Marco Goecke mit Schülern der John Cranko Schule Foto: Stuttgarter Ballett

Mit dem neuen Stück „A Spell on You“ des Stuttgarter Hauschoreografen Marco Goecke definieren die Tänzer der John Cranko Schule individuelle Körperlichkeit neu.

Stuttgart - Die John Cranko Schule ist für das Stuttgarter Ballett zum wichtigsten Quell für den Nachwuchs geworden. Sieben Absolventen der diesjährigen Akademie-Abschlussklasse holt Ballettintendant Reid Anderson in die Kompanie. Nicht allein ihr breites Repertoire erzwingt, dass Schuldirektor Tadeusz Matacz für die Auftritte seiner Zöglinge im Opernhaus außer Klassisches auch Modernes im Programm hat.

Diese Mischung wäre der John Cranko Schule am Pfingstwochenende wohl auch ohne eine Uraufführung von Marco Goecke gelungen. Schließlich war die zeitgenössische Spielart des Bühnentanzes gut vertreten: durch den akzentgenauen Pas de deux „Touch me“ zu Maschinengeräuschen, das in Deutscher Erstaufführung von Yume Okano als fließende Kalligrafie dargebotene Prix-de-Lausanne-Solo „Bow“ von Goyo Montero, die zu afrikanischen Rhythmen raumgreifend zirkulierenden Gesten von Alice Pernão in „Miriade“ und durch „Moon Marchin’“ für fünf gut aufgelegte Jungs der Klasse 3. Als Highlight dürfen Uwe Scholz’ „Notations I – IV“ zur sicht- und hörbaren Partitur von Pierre Boulez gelten, die der ehemalige Stipendiat der John Cranko Schule Adhonay Soares da Silva – mittlerweile im Corps de Ballet – ausdrucksstark in schönster Perfektion verkörperte.

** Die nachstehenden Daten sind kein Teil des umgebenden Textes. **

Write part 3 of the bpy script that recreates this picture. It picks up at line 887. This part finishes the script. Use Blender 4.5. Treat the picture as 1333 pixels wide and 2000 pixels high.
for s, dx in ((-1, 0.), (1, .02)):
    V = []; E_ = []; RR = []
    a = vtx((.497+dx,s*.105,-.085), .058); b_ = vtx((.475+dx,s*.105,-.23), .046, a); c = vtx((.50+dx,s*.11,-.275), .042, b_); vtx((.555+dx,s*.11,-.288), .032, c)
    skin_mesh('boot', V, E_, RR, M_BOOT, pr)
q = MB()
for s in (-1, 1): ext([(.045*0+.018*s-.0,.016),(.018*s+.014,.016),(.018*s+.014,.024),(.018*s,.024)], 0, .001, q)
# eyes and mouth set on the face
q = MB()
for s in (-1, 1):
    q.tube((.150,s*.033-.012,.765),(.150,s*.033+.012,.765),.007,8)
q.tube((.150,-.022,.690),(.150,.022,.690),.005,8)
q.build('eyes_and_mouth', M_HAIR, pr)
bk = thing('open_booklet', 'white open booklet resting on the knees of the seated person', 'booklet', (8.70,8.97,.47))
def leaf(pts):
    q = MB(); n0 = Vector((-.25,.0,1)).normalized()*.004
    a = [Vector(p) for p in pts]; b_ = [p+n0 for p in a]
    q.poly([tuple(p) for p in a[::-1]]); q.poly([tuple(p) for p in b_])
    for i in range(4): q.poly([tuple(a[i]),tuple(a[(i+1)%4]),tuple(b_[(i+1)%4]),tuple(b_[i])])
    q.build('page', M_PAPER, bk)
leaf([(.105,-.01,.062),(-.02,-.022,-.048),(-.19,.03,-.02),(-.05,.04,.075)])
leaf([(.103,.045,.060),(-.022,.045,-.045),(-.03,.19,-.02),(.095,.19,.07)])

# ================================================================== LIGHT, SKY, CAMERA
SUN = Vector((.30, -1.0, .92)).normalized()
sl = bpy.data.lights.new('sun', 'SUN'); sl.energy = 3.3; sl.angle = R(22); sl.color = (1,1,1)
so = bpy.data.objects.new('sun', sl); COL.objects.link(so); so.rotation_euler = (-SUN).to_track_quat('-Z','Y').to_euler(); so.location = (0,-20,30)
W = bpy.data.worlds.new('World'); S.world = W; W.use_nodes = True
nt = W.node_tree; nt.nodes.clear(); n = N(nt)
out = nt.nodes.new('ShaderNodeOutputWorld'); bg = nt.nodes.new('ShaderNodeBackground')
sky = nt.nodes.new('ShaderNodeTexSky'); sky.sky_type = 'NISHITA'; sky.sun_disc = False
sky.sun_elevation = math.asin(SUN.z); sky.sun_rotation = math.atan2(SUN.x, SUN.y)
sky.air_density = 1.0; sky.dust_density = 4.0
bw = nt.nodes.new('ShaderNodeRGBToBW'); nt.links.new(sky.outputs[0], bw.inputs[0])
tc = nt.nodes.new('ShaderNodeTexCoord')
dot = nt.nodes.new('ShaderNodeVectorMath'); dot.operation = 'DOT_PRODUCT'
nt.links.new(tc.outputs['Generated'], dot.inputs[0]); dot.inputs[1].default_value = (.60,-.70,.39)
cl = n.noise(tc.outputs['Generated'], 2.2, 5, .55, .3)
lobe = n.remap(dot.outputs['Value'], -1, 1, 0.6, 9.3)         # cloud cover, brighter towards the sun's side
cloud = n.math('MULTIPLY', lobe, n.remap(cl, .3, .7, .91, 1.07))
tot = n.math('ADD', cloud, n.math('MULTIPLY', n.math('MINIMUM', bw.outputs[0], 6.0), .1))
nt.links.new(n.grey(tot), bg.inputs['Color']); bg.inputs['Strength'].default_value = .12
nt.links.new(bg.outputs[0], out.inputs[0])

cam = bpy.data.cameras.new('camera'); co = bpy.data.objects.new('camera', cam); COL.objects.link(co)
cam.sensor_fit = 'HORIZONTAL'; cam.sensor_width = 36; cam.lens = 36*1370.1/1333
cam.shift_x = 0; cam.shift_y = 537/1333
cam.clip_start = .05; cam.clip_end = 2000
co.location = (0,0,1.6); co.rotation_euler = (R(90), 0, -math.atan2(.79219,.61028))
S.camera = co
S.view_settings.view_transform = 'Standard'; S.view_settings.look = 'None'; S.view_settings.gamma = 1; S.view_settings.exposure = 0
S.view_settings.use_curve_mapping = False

Bei Goecke werden die Tänzer-Persönlichkeiten unverwechselbar

Was für ein Glücksfall aber, dass der international gefragte Stuttgarter Hauschoreograf Goecke mit „A Spell on You“ zu einem exotischen Klangteppich und Songs von Nina Simone den Eleven die Chance gab, seine ganz eigene Definition von Virtuosität mit jeder Muskelfaser ihrer jungen Körper zu erfassen. Ohne dass der Schrittmacher sein Vokabular vereinfacht hätte, gelang die Verwandlung ad hoc: Unter dem Zauberlicht von Udo Haberland verdichten sich die prismatisch zerlegten Elementarteilchen von Goeckes oberkörperbetonten Tanzsilben zu traumverlorenen Splittern und bringen im Blitzgewitter der Körperlinien die Unverwechselbarkeit jedes Protagonisten viel deutlicher zum Vorschein als die klassischen Darbietungen des Abends: „Klassische Symphonie“, „Italiana“ und „Ausschnitt aus Najade und der Fischer“. Diese stellen bei allem Liebreiz die tanztechnische Leistung in den Mittelpunkt, weniger den Tanz als künstlerische Reflexions- und Erzählform.

Kurzweiliger Reigen

Und so mag man sich am Ende auch gern an den kurzweiligen Reigen „Spirits of Nature“ erinnern, den die Klassen 1 bis 5 als raumfüllendes Ensemble zeigten. Doch ergriffen bleibt man von Marco Goeckes neuestem Coup (assistiert vom Corps-Mitglied Ludovico Page) und der reifen Leistung seiner jungen Interpreten. Nicht nur dank der langen Silberketten an den Hosen und den manuell ausgelösten Feuerzeug-Blitzen besticht „A Spell on You“ mit einem hochpoetischen Funkeln, das viel mehr mitteilt als Worte je könnten.

Am 26. Juni ist das Programm erneut um 11 Uhr im Opernhaus zu sehen.